Şu anda Çevre ve Şehircilik Bakanlığı’ndan müteahhitlerin, lokal olarak 2-3 bina olacak şekilde anlaşma yaptıklarını aktaran Tuna, bunların çözüm olmadığına dikkat çekti. Bunların büyük alanda bir bütünde yapılması gerektiğini belirten Tuna, şunları söyledi: “Rant gerekiyorsa rantını da vereceksin. Zaten kentsel dönüşümde rant olacak ki, cazibesi olsun. Hem vatandaşı sağlıklı yaşatma anlamında bir değer ortaya koyacaksınız hem de insanların yaşam kaliteleri yükselecek. Yaşam kalitesi ne kadar yüksekse milletin sosyalitesi de yükselecek.”
“BU KENT BİR BÜTÜN. BİR YERDE YARA VARSA MUTLAKA SİZİ DE VURUR BİR GÜN”
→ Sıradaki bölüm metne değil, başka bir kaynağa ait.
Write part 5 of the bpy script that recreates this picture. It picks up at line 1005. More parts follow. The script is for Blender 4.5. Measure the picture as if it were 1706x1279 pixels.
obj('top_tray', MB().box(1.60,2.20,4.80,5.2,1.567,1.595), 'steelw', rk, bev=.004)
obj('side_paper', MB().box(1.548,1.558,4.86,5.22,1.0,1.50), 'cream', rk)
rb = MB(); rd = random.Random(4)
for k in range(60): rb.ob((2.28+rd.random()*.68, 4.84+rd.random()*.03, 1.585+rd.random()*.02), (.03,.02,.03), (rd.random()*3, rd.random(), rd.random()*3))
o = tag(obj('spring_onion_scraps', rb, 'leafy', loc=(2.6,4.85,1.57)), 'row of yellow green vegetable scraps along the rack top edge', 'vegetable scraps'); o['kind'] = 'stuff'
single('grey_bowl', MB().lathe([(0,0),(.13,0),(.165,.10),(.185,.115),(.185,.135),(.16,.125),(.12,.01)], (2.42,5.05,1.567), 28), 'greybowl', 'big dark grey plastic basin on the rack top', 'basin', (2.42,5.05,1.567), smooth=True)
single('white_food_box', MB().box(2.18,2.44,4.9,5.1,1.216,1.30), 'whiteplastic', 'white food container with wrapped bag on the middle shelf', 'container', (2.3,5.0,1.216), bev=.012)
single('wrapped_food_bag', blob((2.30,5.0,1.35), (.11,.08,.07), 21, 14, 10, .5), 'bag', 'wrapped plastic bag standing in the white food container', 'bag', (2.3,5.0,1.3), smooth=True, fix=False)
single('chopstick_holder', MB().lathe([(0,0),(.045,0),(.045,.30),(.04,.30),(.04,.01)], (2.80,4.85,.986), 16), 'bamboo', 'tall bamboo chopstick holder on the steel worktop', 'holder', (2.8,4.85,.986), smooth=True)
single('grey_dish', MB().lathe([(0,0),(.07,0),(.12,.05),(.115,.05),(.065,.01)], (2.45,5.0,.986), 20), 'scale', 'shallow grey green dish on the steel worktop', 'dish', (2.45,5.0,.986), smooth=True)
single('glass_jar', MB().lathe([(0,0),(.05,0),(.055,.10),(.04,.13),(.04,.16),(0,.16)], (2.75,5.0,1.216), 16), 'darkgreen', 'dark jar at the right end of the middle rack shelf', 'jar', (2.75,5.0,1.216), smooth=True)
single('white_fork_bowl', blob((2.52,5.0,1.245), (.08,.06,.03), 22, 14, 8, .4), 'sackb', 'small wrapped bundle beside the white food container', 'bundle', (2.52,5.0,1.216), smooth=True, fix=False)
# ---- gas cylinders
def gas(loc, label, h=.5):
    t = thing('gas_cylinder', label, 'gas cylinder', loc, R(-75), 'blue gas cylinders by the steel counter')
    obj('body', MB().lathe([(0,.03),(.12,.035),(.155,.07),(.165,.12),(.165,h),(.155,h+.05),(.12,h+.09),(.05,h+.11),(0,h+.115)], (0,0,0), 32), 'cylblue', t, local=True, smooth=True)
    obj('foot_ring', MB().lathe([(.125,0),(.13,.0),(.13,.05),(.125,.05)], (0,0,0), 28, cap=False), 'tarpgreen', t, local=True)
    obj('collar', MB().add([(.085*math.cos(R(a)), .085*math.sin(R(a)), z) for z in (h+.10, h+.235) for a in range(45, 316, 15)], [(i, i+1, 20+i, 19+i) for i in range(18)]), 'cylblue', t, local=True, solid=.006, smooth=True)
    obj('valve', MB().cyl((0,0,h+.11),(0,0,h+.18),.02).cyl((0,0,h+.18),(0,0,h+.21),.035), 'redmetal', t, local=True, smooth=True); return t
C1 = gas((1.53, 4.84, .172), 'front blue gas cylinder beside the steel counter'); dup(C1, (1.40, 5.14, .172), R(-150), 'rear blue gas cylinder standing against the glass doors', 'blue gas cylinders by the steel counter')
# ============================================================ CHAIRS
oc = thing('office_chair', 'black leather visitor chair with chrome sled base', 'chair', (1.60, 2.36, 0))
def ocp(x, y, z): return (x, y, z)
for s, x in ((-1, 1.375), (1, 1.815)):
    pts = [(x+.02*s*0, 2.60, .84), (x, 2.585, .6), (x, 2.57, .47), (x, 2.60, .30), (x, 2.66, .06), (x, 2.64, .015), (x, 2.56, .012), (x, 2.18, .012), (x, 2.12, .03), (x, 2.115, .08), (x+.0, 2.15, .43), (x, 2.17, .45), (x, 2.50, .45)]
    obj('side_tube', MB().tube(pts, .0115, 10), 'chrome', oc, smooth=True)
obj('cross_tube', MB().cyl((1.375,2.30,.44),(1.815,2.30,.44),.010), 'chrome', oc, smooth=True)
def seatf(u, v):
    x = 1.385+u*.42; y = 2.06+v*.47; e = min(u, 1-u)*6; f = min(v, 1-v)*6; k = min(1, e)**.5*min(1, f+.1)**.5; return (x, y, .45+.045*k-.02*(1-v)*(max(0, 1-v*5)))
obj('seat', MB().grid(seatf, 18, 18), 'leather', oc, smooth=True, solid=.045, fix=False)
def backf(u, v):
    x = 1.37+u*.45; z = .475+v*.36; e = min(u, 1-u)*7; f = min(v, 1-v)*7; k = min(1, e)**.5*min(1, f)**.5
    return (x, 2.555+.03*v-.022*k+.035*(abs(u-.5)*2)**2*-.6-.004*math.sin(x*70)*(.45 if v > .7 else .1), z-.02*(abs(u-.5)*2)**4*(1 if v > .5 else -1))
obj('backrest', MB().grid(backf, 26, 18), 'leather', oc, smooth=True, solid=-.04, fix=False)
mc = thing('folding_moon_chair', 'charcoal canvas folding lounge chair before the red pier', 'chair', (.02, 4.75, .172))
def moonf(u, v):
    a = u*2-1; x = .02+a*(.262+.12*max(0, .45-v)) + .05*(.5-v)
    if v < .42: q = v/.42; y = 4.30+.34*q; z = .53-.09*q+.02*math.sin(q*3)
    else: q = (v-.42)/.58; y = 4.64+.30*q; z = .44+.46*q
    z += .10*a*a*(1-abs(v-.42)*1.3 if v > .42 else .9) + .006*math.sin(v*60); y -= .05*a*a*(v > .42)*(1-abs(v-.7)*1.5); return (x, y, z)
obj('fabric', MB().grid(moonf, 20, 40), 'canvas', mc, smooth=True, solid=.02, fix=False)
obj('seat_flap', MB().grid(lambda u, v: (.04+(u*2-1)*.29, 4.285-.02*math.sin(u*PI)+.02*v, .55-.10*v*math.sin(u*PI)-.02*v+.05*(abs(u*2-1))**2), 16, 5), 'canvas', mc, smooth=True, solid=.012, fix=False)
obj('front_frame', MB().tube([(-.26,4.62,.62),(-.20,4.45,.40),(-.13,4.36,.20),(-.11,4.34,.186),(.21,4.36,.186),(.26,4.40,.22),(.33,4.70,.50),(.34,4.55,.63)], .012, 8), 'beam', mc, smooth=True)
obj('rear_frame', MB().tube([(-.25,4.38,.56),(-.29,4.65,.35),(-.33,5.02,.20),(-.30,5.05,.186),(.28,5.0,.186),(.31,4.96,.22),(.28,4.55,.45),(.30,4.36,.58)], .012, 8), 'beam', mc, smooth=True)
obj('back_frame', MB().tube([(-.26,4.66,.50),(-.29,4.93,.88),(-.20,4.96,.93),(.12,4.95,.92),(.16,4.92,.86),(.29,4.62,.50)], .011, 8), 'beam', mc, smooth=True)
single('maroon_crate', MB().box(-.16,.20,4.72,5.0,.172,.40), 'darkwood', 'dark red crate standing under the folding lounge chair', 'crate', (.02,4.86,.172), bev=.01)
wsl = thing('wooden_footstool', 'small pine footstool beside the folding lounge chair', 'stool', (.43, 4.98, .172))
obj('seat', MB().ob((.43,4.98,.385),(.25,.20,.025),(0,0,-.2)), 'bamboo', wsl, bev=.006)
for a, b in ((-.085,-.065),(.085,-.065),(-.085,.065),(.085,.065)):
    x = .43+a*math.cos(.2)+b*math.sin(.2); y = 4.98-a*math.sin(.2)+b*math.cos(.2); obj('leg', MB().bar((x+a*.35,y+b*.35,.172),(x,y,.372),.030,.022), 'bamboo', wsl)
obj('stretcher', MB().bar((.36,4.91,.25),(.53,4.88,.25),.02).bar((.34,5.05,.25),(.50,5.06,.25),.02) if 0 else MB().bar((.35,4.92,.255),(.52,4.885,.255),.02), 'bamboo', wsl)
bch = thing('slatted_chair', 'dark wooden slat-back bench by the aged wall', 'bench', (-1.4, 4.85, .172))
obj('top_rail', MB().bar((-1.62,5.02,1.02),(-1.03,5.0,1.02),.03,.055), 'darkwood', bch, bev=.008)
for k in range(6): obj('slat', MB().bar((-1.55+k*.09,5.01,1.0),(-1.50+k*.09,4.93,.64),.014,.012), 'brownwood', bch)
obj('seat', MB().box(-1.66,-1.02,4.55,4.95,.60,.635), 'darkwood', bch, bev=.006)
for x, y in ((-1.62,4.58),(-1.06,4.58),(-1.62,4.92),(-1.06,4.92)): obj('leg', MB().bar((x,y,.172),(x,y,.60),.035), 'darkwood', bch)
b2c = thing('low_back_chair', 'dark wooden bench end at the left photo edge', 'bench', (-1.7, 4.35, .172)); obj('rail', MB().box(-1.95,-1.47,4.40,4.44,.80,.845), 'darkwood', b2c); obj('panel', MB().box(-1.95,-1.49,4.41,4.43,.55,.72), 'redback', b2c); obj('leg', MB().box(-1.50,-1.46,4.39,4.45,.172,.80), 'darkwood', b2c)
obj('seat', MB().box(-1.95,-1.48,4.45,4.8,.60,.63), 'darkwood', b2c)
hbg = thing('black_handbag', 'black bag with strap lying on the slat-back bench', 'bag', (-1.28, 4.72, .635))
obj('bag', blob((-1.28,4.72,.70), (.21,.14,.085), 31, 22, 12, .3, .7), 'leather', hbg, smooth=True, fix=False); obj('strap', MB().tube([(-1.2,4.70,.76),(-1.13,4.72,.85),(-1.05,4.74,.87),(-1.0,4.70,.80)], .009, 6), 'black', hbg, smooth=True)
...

Akdeniz ilçesinde de kentsel dönüşüm yapılacak yerler olduğunu ifade eden Tuna, bunları Büyükşehir Belediyesi ile birlikte planlayıp koordine ederek yapmak gerektiğini kaydetti. Büyükşehir Belediyesi işin içinde olmazsa, ekonomik gücü yetmeyeceği için ilçe belediyelerinin yapacağı çok fazla bir şey olmadığına da vurgu yapan Tuna, şöyle devam etti: “Bu işi lokalde büyükşehir belediyeleri ve ilçe belediyeleri birlikte yapmalı. Öyle dışarıdan da bu işe müdahil olunmaması gerekir. Bu kent bir bütün. Sadece Toroslar’ı kurtarmakla kent kurtulmuyor. Bir bütünde düşüneceksiniz, çünkü toplamı Mersin. Bir yerde yara varsa, sen ‘tuzum kuru, ben bölgenin problemlerini çözdüm’ demekle işin içinden sıyrılamazsın. Bu yara mutlaka sizi de vurur bir gün. Onun için toplamda huzuru ve mutluluğu düşünüyorsak, bu kentin sosyal anlamda daha barışık yaşamasını istiyorsak, insanların yaşam kalitesini yaşam yeriyle birlikte yükseltmek durumundayız. Bu hemen 5 yılda da olmaz, çok uzun vadeli çalışma gerektiren bir durum. İnşallah biz de Büyükşehir Belediyesi ile birlikte bu işi yapacağız.”